Council OKs path extension permit

Council OKs path extension permit
The Del Mar City Council approves a use permit to move forward with a plan that will extend River path Del Mar. Part of the funding for the $475,000 project comes from a county grant that must be spent by September. Courtesy rendering

DEL MAR — With a deadline to spend a county grant only three months away, Del Mar council members at the June 1 meeting certified an environmental study and approved a conditional use permit for the River Path Del Mar extension.

The 2,965-foot addition will advance an existing path east from Jimmy Durante Boulevard to the Old Grand Avenue Bridge viewpoint and bring the scenic loop trail one step closer to a future connection at the Crest Canyon segment.

It is located between San Dieguito Drive and the lagoon and is part of one segment of a seven-mile hiking trail around the city’s perimeter.

A joint project between the city and the San Dieguito River Valley Conservancy, the extension is estimated to cost $475,000.

So far $286,500 has been raised. That amount includes a $150,000 grant from the Neighborhood Reinvestment Program facilitated by County Supervisor Dave Roberts that must be spent by September.

Other funding includes $73,000 in private donations received by the conservancy, $7,000 from REI, $1,500 from the California 10/20 Race and $20,000 from the William Hall Tippett and Ruth Rathell Tippett Foundation.

Another $35,000 received from the city includes a $5,000 grant from the Friends of the San Dieguito River Valley.

The project will include two overlooks, two picnic areas, limited fencing and signage, the replanting of about one-third of an acre of coastal sage scrub and the removal of several eucalyptus and palm trees.

Joseph Smith, senior planner, said the extension implements provisions of the community plan and meets most of the criteria of the San Dieguito Lagoon Enhancement Plan, a 1979 document the city adopted to manage the lagoon.

The project crosses 15 parcels east of Jimmy Durante, about half of which are privately owned.

Deborah Rosenthal, a land use attorney representing one property owner, said her clients are not opposed to the trail but feel they are being asked to “foot a fair proportion of the land costs.”

She said Philip and Deborah Wyatt, who own a parcel in the center of the project, received a letter from the city asking them to donate their land in exchange for a tax deduction.

“The Wyatts are sorry to tell you they are not in a position to need a tax deduction,” Rosenthal said, adding that her clients met with staff members and offered to sell or exchange the property or work on development rights.

“The city was very friendly but no offer of any kind was ever received,” she said.

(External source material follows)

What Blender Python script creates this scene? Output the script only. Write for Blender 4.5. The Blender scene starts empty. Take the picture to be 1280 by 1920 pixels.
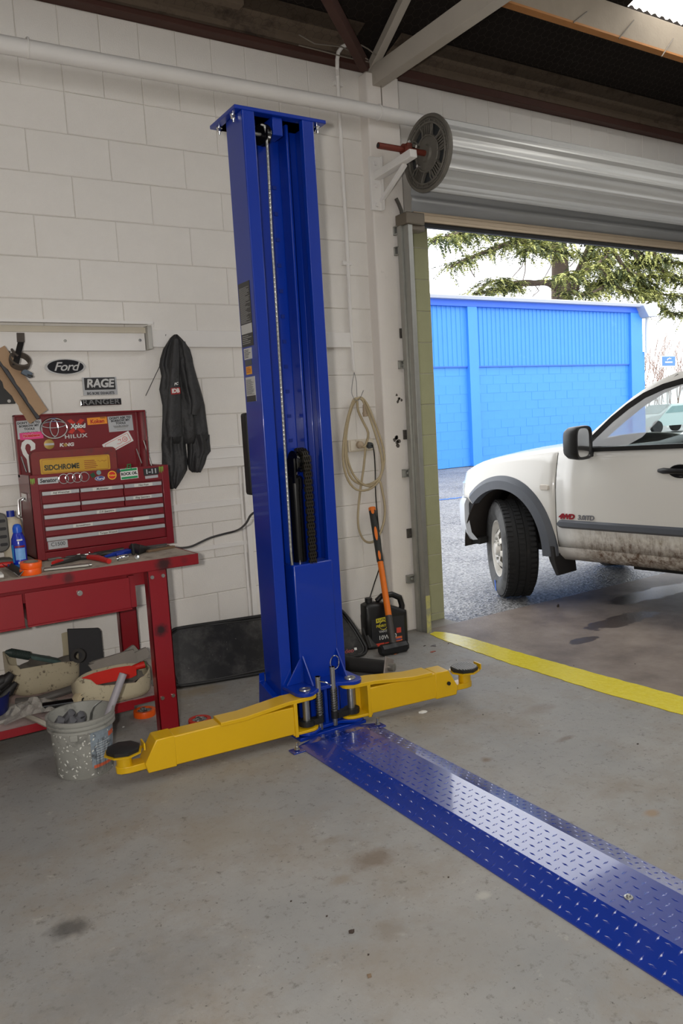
import bpy, bmesh, math, random
from mathutils import Vector as V, Matrix
from math import pi, sin, cos, radians, sqrt, exp
S = bpy.context.scene
COL = S.collection

# ---------------------------------------------------------------- camera, world, lights, exposure
CX, CY, CZ = -.6965, -4.1010, 1.3557          # metres: x along the back wall, y into it (wall face y=0), z up (floor 0)
RX = V((.84429539, -.10811395, .52485871)); RY = V((-.53271959, -.06315033, .84393239)); RZ = V((-.05809586, -.99213074, -.11091196))
AXR = V((RX[0], RY[0], RZ[0])); AXD = V((RX[1], RY[1], RZ[1])); AXF = V((RX[2], RY[2], RZ[2]))   # camera right, down, forward
FPX = 1475.04
cam = bpy.data.objects.new('camera', bpy.data.cameras.new('camera')); COL.objects.link(cam)
m3 = Matrix((AXR, -AXD, -AXF)).transposed()
cam.matrix_world = Matrix.Translation((CX, CY, CZ)) @ m3.to_4x4()
cam.data.sensor_fit = 'VERTICAL'; cam.data.sensor_height = 24; cam.data.lens = FPX / 1920 * 24
cam.data.clip_start = .05; cam.data.clip_end = 300
S.camera = cam

w = bpy.data.worlds.new('overcast_sky'); S.world = w; w.use_nodes = True
w.node_tree.nodes['Background'].inputs[0].default_value = (.97, .985, 1, 1)
w.node_tree.nodes['Background'].inputs[1].default_value = 3.0

def area(name, loc, target, sx, sy, energy, col):
    l = bpy.data.lights.new(name, 'AREA'); l.shape = 'RECTANGLE'; l.size = sx; l.size_y = sy; l.energy = energy; l.color = col
    o = bpy.data.objects.new(name, l); COL.objects.link(o); o.location = loc
    o.rotation_euler = (V(target) - V(loc)).to_track_quat('-Z', 'Y').to_euler()
    return o
FLASH = area('camera_flash', (-.84, -4.08, 1.40), (.9, -.3, 1.35), .07, .05, 50, (1, .95, .89))   # the photographer's flash, left of the lens
S.view_settings.view_transform = 'Standard'; S.view_settings.look = 'None'
S.view_settings.exposure = 0; S.view_settings.gamma = 1; S.view_settings.use_curve_mapping = False
S.cycles.use_denoising = True
S.cycles.max_bounces = 8

def at(px, py, y=None, z=None, x=None, n=None, d=None):
    """the place in the room that lies behind a pixel of the photo on the plane y=, z=, x= or n.p = d"""
    r = AXR * ((px - 640) / FPX) + AXD * ((py - 960) / FPX) + AXF
    c = V((CX, CY, CZ))
    if y is not None: t = (y - CY) / r.y
    elif z is not None: t = (z - CZ) / r.z
    elif x is not None: t = (x - CX) / r.x
    else: t = (d - c.dot(n)) / r.dot(n)
    return c + r * t

# ---------------------------------------------------------------- materials
def lin(c):
    if isinstance(c, str): c = [int(c[i:i+2], 16) / 255 for i in (0, 2, 4)]
    else: c = [v / 255 for v in c]
    return tuple(v / 12.92 if v <= .04045 else ((v + .055) / 1.055) ** 2.4 for v in c) + (1,)
def nd(t, typ, **kw):
    n = t.nodes.new(typ)
    for k, v in kw.items():
        if k in n.inputs.keys() if isinstance(k, str) else False: n.inputs[k].default_value = v
        else: setattr(n, k, v)
    return n
def noise(t, scale, detail=4, rough=.6, vec=None):
    n = nd(t, 'ShaderNodeTexNoise'); n.inputs['Scale'].default_value = scale; n.inputs['Detail'].default_value = detail; n.inputs['Roughness'].default_value = rough
    if vec is not None: t.links.new(vec, n.inputs['Vector'])
    return n.outputs['Fac']
def ramp(t, fac, a, b, ca=(0, 0, 0, 1), cb=(1, 1, 1, 1)):
    r = nd(t, 'ShaderNodeValToRGB'); e = r.color_ramp.elements
    e[0].position = a; e[1].position = b; e[0].color = ca; e[1].color = cb
    t.links.new(fac, r.inputs[0]); return r.outputs[0]
def mixc(t, fac, a, b, mode='MIX'):
    m = nd(t, 'ShaderNodeMix', data_type='RGBA', blend_type=mode)
    for s, v in ((m.inputs[0], fac), (m.inputs[6], a), (m.inputs[7], b)):
        if hasattr(v, 'links'): t.links.new(v, s)
        else: s.default_value = v
    return m.outputs[2]
def mth(t, op, a, b=0.):
    m = nd(t, 'ShaderNodeMath', operation=op)
    for s, v in ((m.inputs[0], a), (m.inputs[1], b)):
        if hasattr(v, 'links'): t.links.new(v, s)
        else: s.default_value = v
    return m.outputs[0]
def wpos(t):
    return nd(t, 'ShaderNodeNewGeometry').outputs['Position']
MATS = {}
def mat(name, c, rough=.5, metal=0, var=.06, vs=6, bump=0, bs=60, coat=0, dirt=None, dirt_at=(.55, .75), ds=5, spec=.5, trans=0, emit=0, alpha=1):
    if name in MATS: return MATS[name]
    m = bpy.data.materials.new(name); m.use_nodes = True; t = m.node_tree
    b = t.nodes['Principled BSDF']; col = lin(c)
    b.inputs['Roughness'].default_value = rough; b.inputs['Metallic'].default_value = metal
    b.inputs['Specular IOR Level'].default_value = spec
    b.inputs['Coat Weight'].default_value = coat; b.inputs['Coat Roughness'].default_value = .06
    b.inputs['Transmission Weight'].default_value = trans; b.inputs['Alpha'].default_value = alpha
    tc = nd(t, 'ShaderNodeTexCoord').outputs['Object']
    base = col
    if var:
        f = noise(t, vs, 5, .6, tc)
        base = mixc(t, f, tuple(v * (1 - var * 2) for v in col[:3]) + (1,), tuple(min(1, v * (1 + var * 2)) for v in col[:3]) + (1,))
    if dirt:
        f = ramp(t, noise(t, ds, 8, .7, tc), *dirt_at)
        base = mixc(t, f, base, lin(dirt))
    if hasattr(base, 'links'): t.links.new(base, b.inputs['Base Color'])
    else: b.inputs['Base Color'].default_value = base
    if bump:
        bp = nd(t, 'ShaderNodeBump'); bp.inputs['Strength'].default_value = bump; bp.inputs['Distance'].default_value = .004
        t.links.new(noise(t, bs, 4, .6, tc), bp.inputs['Height']); t.links.new(bp.outputs[0], b.inputs['Normal'])
    if emit:
        b.inputs['Emission Color'].default_value = col; b.inputs['Emission Strength'].default_value = emit
    MATS[name] = m; return m

# ---------------------------------------------------------------- mesh builder
class G:
    def __init__(s): s.v = []; s.f = []; s.mi = []; s.cur = 0
    def add(s, vs, fs):
        k = len(s.v); s.v += [V(p) for p in vs]; s.f += [tuple(i + k for i in f) for f in fs]; s.mi += [s.cur] * len(fs); return s
    def box(s, x0, x1, y0, y1, z0, z1):
        vs = [(x, y, z) for z in (z0, z1) for y in (y0, y1) for x in (x0, x1)]
        return s.add(vs, [(0, 2, 3, 1), (4, 5, 7, 6), (0, 1, 5, 4), (2, 6, 7, 3), (0, 4, 6, 2), (1, 3, 7, 5)])
    def obox(s, c, ax, ay, az):                     # centre and three half axes
        c, ax, ay, az = V(c), V(ax), V(ay), V(az)
        vs = [c + ax * i + ay * j + az * k for k in (-1, 1) for j in (-1, 1) for i in (-1, 1)]
        return s.add(vs, [(0, 2, 3, 1), (4, 5, 7, 6), (0, 1, 5, 4), (2, 6, 7, 3), (0, 4, 6, 2), (1, 3, 7, 5)])
    def loft(s, rings, closed=True, caps=True):
        n = len(rings[0]); vs = [p for r in rings for p in r]; fs = []
        for i in range(len(rings) - 1):
            for j in range(n if closed else n - 1):
                a, b = i * n + j, i * n + (j + 1) % n
                fs.append((a, b, b + n, a + n))
        if caps and closed: fs += [tuple(range(n - 1, -1, -1)), tuple(range(len(vs) - n, len(vs)))]
        return s.add(vs, fs)
    def cyl(s, p0, p1, r0, r1=None, n=16, caps=True):
        p0, p1 = V(p0), V(p1); r1 = r0 if r1 is None else r1
        d = (p1 - p0).normalized(); u = d.orthogonal().normalized(); w_ = d.cross(u)
        return s.loft([[p + (u * cos(2*pi*k/n) + w_ * sin(2*pi*k/n)) * r for k in range(n)] for p, r in ((p0, r0), (p1, r1))], True, caps)
    def lathe(s, prof, o, ax=(0, 0, 1), n=24, caps=True):   # prof: (radius, height)
        o, d = V(o), V(ax).normalized(); u = d.orthogonal().normalized(); w_ = d.cross(u)
        return s.loft([[o + d * h + (u * cos(2*pi*k/n) + w_ * sin(2*pi*k/n)) * max(r, 1e-5) for k in range(n)] for r, h in prof], True, caps)
    def tube(s, pts, r, n=6, caps=True):
        pts = [V(p) for p in pts]; rings = []; u = None
        for i, p in enumerate(pts):
            d = (pts[min(i+1, len(pts)-1)] - pts[max(i-1, 0)]).normalized()
            u = d.orthogonal().normalized() if u is None else (u - d * u.dot(d)).normalized()
            w_ = d.cross(u); rr = r[i] if isinstance(r, (list, tuple)) else r
            rings.append([p + (u * cos(2*pi*k/n) + w_ * sin(2*pi*k/n)) * rr for k in range(n)])
        return s.loft(rings, True, caps)
    def prism(s, poly, o, u, w_, d):                 # polygon (a,b) -> o + a*u + b*w, pushed along d
        o, u, w_, d = V(o), V(u), V(w_), V(d)
        a = [o + u * p[0] + w_ * p[1] for p in poly]; n = len(a)
        return s.add(a + [p + d for p in a], [tuple(range(n - 1, -1, -1)), tuple(range(n, 2 * n))] + [(i, (i+1) % n, (i+1) % n + n, i + n) for i in range(n)])
    def grid(s, fn, nu, nv, closeu=False):
        vs = [fn(i / nu, j / nv) for j in range(nv + 1) for i in range(nu + (0 if closeu else 1))]
        n = nu + (0 if closeu else 1)
        return s.add(vs, [(j*n+i, j*n+(i+1) % n, (j+1)*n+(i+1) % n, (j+1)*n+i) for j in range(nv) for i in range(nu)])
    def torus(s, c, ax, R, r, n=24, m=8, a0=0, a1=2*pi, sc=(1, 1)):
        c, d = V(c), V(ax).normalized(); u = d.orthogonal().normalized()
        if abs(d.z) < .9: u = V((0, 0, 1)).cross(d).normalized()
        w_ = d.cross(u); full = abs(a1 - a0 - 2*pi) < 1e-6
        pts = [c + u * cos(a0 + (a1-a0)*k/n) * R * sc[0] + w_ * sin(a0 + (a1-a0)*k/n) * R * sc[1] for k in range(n + 1)]
        return s.tube(pts, r, m, not full)
    def xf(s, M, k=0):
        for i in range(k, len(s.v)): s.v[i] = M @ s.v[i]
        return s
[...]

She said the Wyatts would like the city to put up fencing to distinguish on the ground that theirs is private property.

They would prefer the city purchase the property, “which probably should have been done years ago,” Rosenthal said, or at a minimum honor the community plan, which promises that private property owners would not be deprived of their property without compensation.

Councilman Don Mosier asked why they feel compensation is required since the trail won’t be on their property.

Rosenthal said the trail will “completely encircle the property,” deprive access, make “it virtually impossible for them ever to use the property” and bring additional pedestrians to the area.

Mosier said the trail extension will stop people who have been crossing the parcel for years from doing so.

“Doesn’t that seem like an improvement to you?” he asked. “I think you’re rewriting history. I’ve been through this whole process so I appreciate your comments but it’d be nice if (they) were factual.”

“I would respectfully say the same thing to the city’s description that this is not being treated as public property,” Rosenthal added.

Councilman Dwight Worden, a former land use attorney, said he was “very comfortable that a trail that doesn’t go on their property is not imposing on their rights.”

“I understand their feeling that it’s around them and perhaps encouraging public uses, but I don’t think any of that is something that we need to worry about,” he said. “But I would hope that at some point the city and the Wyatts can get together and either agree on an easement with some controlled fencing … or to come to some arrangement where we’re all on the same page.”

The lagoon committee had asked the city to eliminate two proposed parking spaces along San Dieguito. However, council agreed to add them.

They will be located about midway in the project area, near the picnic tables, and time limited.

Jon Terwilliger, senior management analyst, said there were requests from residents to add the spaces to allow for loading and unloading.

Proposed trash cans will be located nearby rather than within the project area.

Worden said his only concern is closing the $188,500 funding gap.

“I like the project,” he said. “We’re kind of committed to finishing funding. … If the rest of the money doesn’t fall in our lap it’s going to come to us (the city).”

“There’s a lot of momentum for doing the fundraising to close that gap,” City Manager Scott Huth said. “When we bring the final bid award to you we’ll have to close that gap or we’ll have to phase it.”

Huth suggested letting “it stew between now and September.”

Terwilliger said fundraisers are looking at various options, including asking the county for additional grant money.